In one aspect, it has. Alfred Morris is the Washington Redskins’ starting running back as a rookie, and he enters today’s game against Atlanta on pace for 1,500 rushing yards. But to him, there’s so much more to accomplish.

“They haven’t said anything about it in a long time, but I know they still want it, because they always talked about it,” Morris said. “Just as sure one of these days when I save enough money, I’m gonna get them a big red-brick house.”


It comes as no surprise that Morris credits his upbringing as the influence for his punishing running style. The humble, soft-spoken, polite middle child, Morris grew up in Pensacola, Fla., in a family where competition was constant and frequently turned physical.

“That came from six brothers at home and from just roughhousing all the time,” said Shawn Morris, Alfred’s younger brother by two years and a senior running back at Birmingham Southern. “My mom, she always said, ‘You’re not a little girl.’ If you fall, scratch your knee, she’d tell us, ‘Get up, wipe it off and keep going.’”

Yvonne, a high school special education teacher, was always the disciplinarian.

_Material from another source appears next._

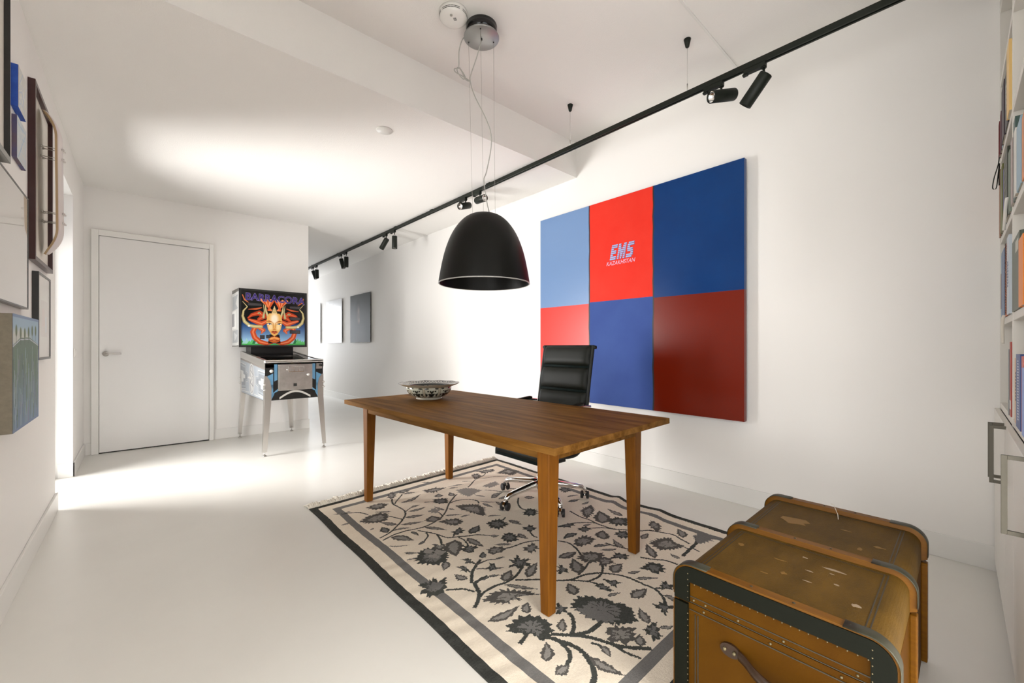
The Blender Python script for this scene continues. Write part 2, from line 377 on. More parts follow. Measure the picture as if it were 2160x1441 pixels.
for p in wp:
    MB().cyl((p.x, p.y, -.078), (p.x*.9+.0134, p.y*.9-.0121, zt-.022), .0009, n=6).build('suspension_wire', 'wire', pl)
def smooth_path(P, k=6):
    P = [Vector(p) for p in P]; out = []
    for i in range(len(P)-1):
        p0, p1, p2, p3 = P[max(i-1, 0)], P[i], P[i+1], P[min(i+2, len(P)-1)]
        for j in range(k):
            t = j/k; out.append(.5*((2*p1)+(-p0+p2)*t+(2*p0-5*p1+4*p2-p3)*t*t+(-p0+3*p1-3*p2+p3)*t**3))
    return out+[P[-1]]
cb = [(-.0, 3.09), (-.03, 3.0), (-.066, 2.895), (-.072, 2.835), (-.042, 2.729), (.024, 2.594), (.058, 2.504), (.06, 2.414), (.03, 2.263), (.015, 2.203), (.035, 2.06), (.05, 1.992)]
MB().tube(smooth_path([RR*a+FF*(.02*math.sin(i))+Vector((0, 0, z-ZH)) for i, (a, z) in enumerate(cb)]), .0032, 8).build('power_cable', 'cable', pl)
kb = [(-.10, 3.125), (-.123, 3.09), (-.141, 3.015), (-.144, 2.94), (-.15, 2.92), (-.17, 2.905), (-.165, 2.885), (-.12, 2.868), (-.078, 2.838), (-.10, 2.836), (-.13, 2.90), (-.155, 2.925), (-.15, 2.885), (-.115, 2.838), (-.105, 2.862), (-.14, 2.925)]
MB().tube(smooth_path([RR*a+FF*(.012*math.cos(i*1.7))+Vector((0, 0, z-ZH)) for i, (a, z) in enumerate(kb)]), .0034, 8).build('knotted_cable', 'cable', pl)
prof = []
for i in range(25):
    t = i/24; z = zt-.45*(1-math.cos(t*math.pi/2)**.92) ; prof.append((.06+(.285-.06)*math.sin(t*math.pi/2)**.80 if t > 0 else .06, zt-.45*(1-(1-t)**1.0) if False else z))
# explicit dome outline (radius, drop)
dome = [(.0001, .0), (.045, .002), (.075, .007), (.105, .019), (.135, .040), (.165, .072), (.192, .110), (.215, .152), (.236, .205), (.254, .262), (.268, .325), (.279, .385), (.286, .425), (.288, .445)]
ds = []
for i in range(len(dome)-1):
    for k in range(4):
        t = k/4; ds.append((dome[i][0]*(1-t)+dome[i+1][0]*t, dome[i][1]*(1-t)+dome[i+1][1]*t))
ds.append(dome[-1])
so = MB().lathe([(r, zt-dz) for r, dz in dome], 96).lathe([(max(r-.006, .0001), zt-dz-.006) for r, dz in dome[:-1]]+[(.282, zt-.445)], 96)
sh = so.build('lamp_shade', 'shade_out', pl, fix=False, loc=(.0134, -.0121, -.012))
sb = sh.modifiers.new('sub', 'SUBSURF'); sb.levels = 1; sb.render_levels = 1
MB().lathe([(.282, zt-.4455), (.2855, zt-.448), (.289, zt-.4455), (.288, zt-.441)], 96).build('shade_rim', 'shade_rim', sh)
MB().lathe([(.0001, zt-.10), (.02, zt-.10), (.02, zt-.16), (.05, zt-.20), (.062, zt-.25), (.05, zt-.30), (.0001, zt-.318)], 32).build('light_bulb', 'white_plastic', pl)
MB().cyl((0, 0, zt-.005), (0, 0, zt-.1), .022).build('lamp_socket', 'black', pl)
RUG_STEMS = [[7,176,1710,259,1738,334,1792,410,1855,465,1924,486,1997,480,2076,474,2143,516,2235],[6,404,1850,388,1897,362,1964],[6,483,2122,560,2207,617,2267],[5,482,1954,536,1986],[7,180,1671,246,1687,330,1691,403,1670,464,1661,538,1673,606,1704,687,1763,786,1865,896,1949,932,1972],[7,786,1865,866,1869,939,1828,966,1763,944,1719],[5,625,1708,641,1771,635,1799],[6,393,1641,424,1585,450,1533,463,1485,480,1435,533,1404,590,1369,643,1338,685,1282],[8,452,1513,433,1445,406,1387],[6,416,1583,405,1540,358,1497],[6,533,1395,537,1348,523,1294,515,1270],[6,1089,2037,1186,2094,1260,2145,1365,2174,1423,2215],[5,1260,2145,1293,2115,1376,2091,1440,2069,1512,2003],[5,510,1424,554,1456],[5,615,1382,640,1394],[6,926,1410,880,1389],[6,267,2087,236,2150,182,2190,134,2213],[6,1156,1898,1201,1827,1273,1716],[6,858,1043,779,1080,688,1094,644,1110],[13,201,812,237,836,278,878,300,927,315,957,365,963,395,959],[9,259,854,308,871,374,873,430,859,497,866,558,891,577,907],[11,303,968,361,1038,424,1081,472,1108],[5,401,1051,431,1024,466,991],[5,424,1081,494,1079,530,1055],[8,271,904,247,954,207,984,184,1005],[6,360,1031,358,1074],[6,425,1088,422,1136],[8,476,842,569,763,669,671,768,643,840,600,886,538,909,479,911,403,913,344,881,292,849,270],[7,683,658,732,601,756,541],[7,744,665,812,677,880,702],[8,729,599,798,586,859,602,912,637],[6,803,558,817,524,812,505],[7,923,349,960,323,1018,294],[12,331,474,384,416,424,370,451,302,470,256,513,205,547,169],[13,389,414,445,385,498,379,544,385],[8,458,272,463,218,476,171],[14,307,480,328,422,345,378,341,319,318,272,291,240,257,221,217,212],[11,321,424,315,378,286,343,252,332],[11,386,419,430,440,471,480,482,510],[7,409,339,416,314,420,292],[12,266,542,232,529,201,519],[7,938,963,960,916,952,863,927,805,900,767],[7,1331,1188,1309,1089,1308,1001,1294,917,1304,838,1361,768,1425,681,1482,621,1513,556,1498,497,1476,437],[6,1196,945,1260,894,1299,842],[6,1084,1087,1192,1051,1276,987,1295,958],[8,1126,542,1167,483,1199,440,1204,379],[12,1311,400,1424,408,1528,417,1601,460],[7,1121,762,1135,699,1158,645,1146,625],[7,1422,494,1417,447,1408,408],[8,1231,1598,1156,1527,1108,1440,1134,1391],[7,921,1185,884,1121,878,1071],[5,1438,397,1424,362]]
RUG_LEAVES = [["m",536,1986,624,1990,0.3],["m",495,1941,637,1929,0.2],["m",431,1867,554,1818,0.28],["m",355,1792,494,1725,0.2],["m",341,1806,276,1918,0.28],["m",277,1750,391,1700,0.17],["d",244,1743,256,1846,0.5],["m",209,1861,183,1847,0.6],["m",412,2019,310,2103,0.15],["l",447,1658,532,1522,0.2],["m",538,1673,578,1774,0.9],["m",644,1712,740,1646,0.18],["m",691,1783,672,1896,0.2],["m",732,1792,748,1741,0.4],["m",553,1659,607,1609,0.12],["m",522,2111,713,2148,0.15],["m",620,2264,723,2225,0.25],["d",354,1659,364,1578,0.3],["m",701,1617,780,1597,0.2],["m",963,1702,975,1592,0.25],["m",971,1747,1063,1647,0.12],["m",657,2011,728,1971,0.15],["l",229,1678,314,1538,0.34],["m",497,1385,393,1217,0.5],["m",565,1357,577,1198,0.3],["d",606,1390,729,1445,0.45],["m",685,1282,730,1241,0.5],["m",634,1185,712,1106,0.14],["m",202,1452,260,1397,0.3],["m",170,1380,238,1359,0.18],["d",303,1482,369,1504,0.3],["m",914,1367,952,1283,0.25],["l",885,1960,913,2049,0.5],["m",962,2155,1087,2103,0.12],["m",948,2106,1022,2083,0.2],["m",1075,1730,1180,1744,0.35],["m",165,1586,272,1510,0.08],["m",325,1223,263,1149,0.45],["m",794,2017,831,2081,0.8],["m",867,2407,967,2297,0.15],["m",1126,2183,1200,2097,0.12],["m",1023,1860,1066,1778,0.2],["m",1101,1760,1234,1767,0.3],["m",1038,2148,1100,2092,0.15],["m",1059,1665,1055,1519,0.2],["m",841,1509,927,1452,0.16],["m",134,2213,89,2256,0.35],["m",167,2227,193,2202,0.5],["m",136,2038,67,2044,0.3],["m",968,1539,992,1482,0.25],["m",309,1007,288,1089,0.5],["m",424,872,523,923,0.5],["m",533,818,678,884,0.32],["m",749,669,847,786,0.45],["m",886,561,1003,574,0.5],["m",601,570,652,658,0.55],["m",935,510,1011,474,0.25],["m",923,459,1020,380,0.17],["m",773,390,895,374,0.42],["m",701,467,776,440,0.25],["m",187,704,363,690,0.24],["m",344,628,406,682,0.5],["m",409,855,507,717,0.14],["m",373,450,442,506,0.4],["m",206,390,286,460,0.42],["m",192,330,262,323,0.55],["m",424,307,397,243,0.42],["m",342,301,363,161,0.28],["m",530,203,586,239,0.6],["m",670,245,736,329,0.38],["m",678,207,737,170,0.3],["m",891,233,902,287,0.35],["m",791,835,909,803,0.3],["d",441,1136,397,1186,0.3],["d",366,1083,331,1140,0.32],["d",486,1113,535,1164,0.5],["d",392,954,452,923,0.26],["d",466,991,512,966,0.26],["d",400,955,355,950,0.3],["d",530,1055,590,1037,0.26],["m",1324,922,1483,1051,0.5],["m",1524,897,1541,1024,0.34],["d",1098,946,972,958,0.32],["m",1148,790,1250,867,0.6],["m",790,837,922,809,0.32],["m",1145,657,1193,759,0.33],["d",1029,786,1123,726,0.25],["m",1030,736,1122,678,0.2],["m",1179,487,1286,598,0.32],["m",1275,394,1287,459,0.38],["m",1315,641,1407,650,0.45],["m",1520,494,1623,574,0.4],["m",1200,982,1278,964,0.25],["d",1449,1300,1562,1269,0.28],["m",1485,1202,1575,1201,0.25],["m",910,1361,938,1250,0.28],["m",830,1188,830,1095,0.4],["m",654,1176,719,1109,0.13],["l",1269,1578,1327,1510,0.6],["m",1103,1686,1220,1681,0.25],["m",1304,1807,1358,1726,0.2],["m",1518,1365,1627,1327,0.2],["m",900,305,908,225,0.3],["m",1442,817,1425,710,0.3]]
RUG_BLOOMS = [["d",211,1343,270,1404,316,1414,355,1371,395,1319,378,1274,329,1219,298,1221,264,1226,249,1252,239,1275,214,1285,221,1319],["m",347,1379,387,1421,391,1384,421,1388,397,1332],["l",293,1398,331,1385,324,1354,291,1362],["l",339,1355,371,1333,368,1298,330,1311],["l",290,1341,326,1315,324,1280,290,1298],["d",523,533,559,543,590,553,620,540,647,522,653,490,680,466,685,442,686,416,708,396,709,370,699,332,668,302,635,288,603,305,551,358,535,399,521,429,521,457,526,487],["g",528,497,580,487,585,435,589,384,612,342,557,363,530,415,526,453],["d",223,608,259,628,292,631,328,621,357,593,373,562,378,530,360,503,332,478,291,465,271,474,280,504,275,529,247,560,218,591],["d",109,1131,138,1120,153,1106,195,1127,192,1086,243,1099,205,1042,175,1013,149,996,110,1012,91,1016,99,1042,85,1076,121,1077],["g",152,1092,190,1072,182,1035,143,1043],["m",181,2016,253,2056,325,2056,371,2012,356,1959,315,1912,271,1922,211,1958],["m",795,1807,859,1772,924,1712,922,1640,846,1526,816,1554,816,1598,806,1653,790,1715],["d",746,2007,827,1958,789,1888,745,1903,717,1955],["m",299,2197,354,2219,413,2213,434,2143,383,2117,330,2132],["l",977,2049,1057,2036,1105,1991,1131,1906,1049,1893,976,1876,966,1941],["d",787,1433,840,1425,880,1409,869,1318,825,1319,778,1324,764,1375],["d",730,1223,775,1234,807,1224,802,1175,765,1131,719,1148,709,1190],["m",560,1151,603,1166,650,1123,625,1092,583,1100,548,1118],["d",462,1257,502,1282,546,1234,509,1214,480,1195,462,1227],["d",540,1468,617,1500,590,1441,543,1429],["m",562,1661,628,1641,677,1617,679,1552,611,1536,585,1578],["m",787,2225,871,2209,949,2135,894,2126,805,2120,770,2152],["m",524,2326,576,2364,569,2282,524,2242,506,2272],["m",623,2319,673,2347,687,2289,624,2288],["m",1294,2259,1360,2254,1337,2182,1269,2155,1266,2193],["m",1390,2305,1555,2254,1515,2209,1410,2227],["m",1497,2147,1638,2176,1693,2046,1583,2013,1532,2078],["l",1189,1976,1349,1994,1325,1916,1229,1909],["l",598,1845,652,1866,670,1814,626,1785],["d",582,1007,596,976,647,1003,624,959,668,938,631,926,633,890,596,906,569,897,563,936,538,959,578,957],["m",256,825,332,842,387,812,420,775,457,742,480,679,426,728,389,742,389,716,353,756,349,721,290,774],["m",876,769,942,774,980,749,1006,698,954,670,895,688,864,725],["m",966,687,991,655,978,613,914,628,921,665],["d",1023,487,1123,484,1139,434,1099,403,1043,413,1047,450],["m",506,340,546,330,614,264,578,266,559,243,518,241,491,270,464,299,493,313],["d",791,285,843,276,847,224,813,242,767,225,796,258],["d",665,240,695,234,632,178,607,181,617,231],["d",495,589,490,531,445,538],["d",488,1039,487,1005,453,986,446,1009],["d",428,1167,419,1120,405,1124,406,1150],["d",365,1117,358,1074,340,1082],["d",822,527,841,495,794,494,794,515],["d",733,555,770,544,758,476,734,511],["d",1002,350,989,305,955,314,952,338],["d",746,787,733,724,675,736],["m",1407,1144,1537,1155,1474,1084,1377,1051,1319,1035,1345,1080],["d",1390,917,1477,916,1500,851,1415,800,1374,836,1352,877],["d",1269,792,1323,782,1327,740,1273,714,1240,744],["m",1516,709,1583,722,1572,660,1496,628,1480,662],["m",1316,588,1403,580,1463,545,1427,489,1426,440,1336,470,1282,519],["m",1018,907,1099,898,1119,834,1057,820,980,838,971,863],["g",1625,457,1688,439,1668,364,1593,377,1516,394,1537,427],["d",1150,977,1199,972,1205,927,1139,927],["d",906,1217,969,1212,951,1157,905,1159],["m",728,1034,811,1042,793,991,714,974],["d",1068,1378,1147,1404,1167,1361,1102,1300,1059,1339],["d",1005,643,1076,655,1095,607,1055,583,1031,619],["d",1600,1506,1670,1508,1644,1433,1576,1432],["d",1078,1082,1165,1065,1178,1032,1119,1045],["m",1561,2167,1664,2160,1649,2045,1554,2031]]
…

But Ronald, who would often encourage the children’s rowdy behavior, also had a breaking point.

That kept them all focused, whether it was on their schoolwork, athletics or in the church. They called it “tough love.” None of them wanted to be seen as weak.

It also led them all to football. Nearly all of the boys started out in youth leagues at a young age and all achieved varying levels of success. Alfred set several records at Florida Atlantic, the only Football Bowl Subdivision school to offer him a scholarship out of high school.

“The first thing that stood out about him was his toughness,” said David Serna, FAU’s running backs coach the last seven years. “It’s hard to find that these days, especially in running backs. Guys want to run around people. They don’t really want to break tackles, and yards after contact isn’t as big a deal as it should be for some of those kids. That was the biggest thing with Alfred – his toughness, his willingness to embrace that part of the game.”

When Serna spoke with Redskins running backs coach Bobby Turner for the first time, Turner asked about Morris’ durability; Serna told him he was as resilient as they come.

Turner later fell in love with Morris at the Senior Bowl, considered the top showcase for college players, in January. Morris showed up midweek as a replacement, learned to play fullback and not once made a mistake.

“He is an outstanding person,” said Howard Schnellenberger, who retired as FAU’s head coach after last season. “He is a cut above the majority of human beings and he is a cut above the majority of football players.”


Washington chose the 5-foot-10, 218-pound Morris in the sixth round in the NFL Draft in April, making him the 173rd player and the 12th running back chosen. Many scouts believed he fell that far because of what he was asked to do at FAU; he rarely caught passes out of the backfield and worked in a simple pass protection scheme, and above-average ability in both areas is a requirement in the NFL.

Some in the organization even believed if Morris could have shown the talent he’s displayed thus far while in college, he would have been a first-round pick.

“As soon as I saw him run in the preseason games, you could see right away he has a natural feel,” Redskins head coach Mike Shanahan said. “You could see him make people miss. I like the way he practices every day because he goes out there with the mindset that he’s gonna give everything that he’s got.”

That’s the rookie’s intent. He thinks often about ways to give back to his parents as a sign of thanks for everything they’ve endured, and one thing comes to mind.

“There’s red, tan, brown brick houses,” Morris said. “There’s a lot of brick houses around, especially in the newer developments they have – the buildings around my high school. A lot of neighborhoods have brick houses in Pensacola.”

Someday, he wants to take them there.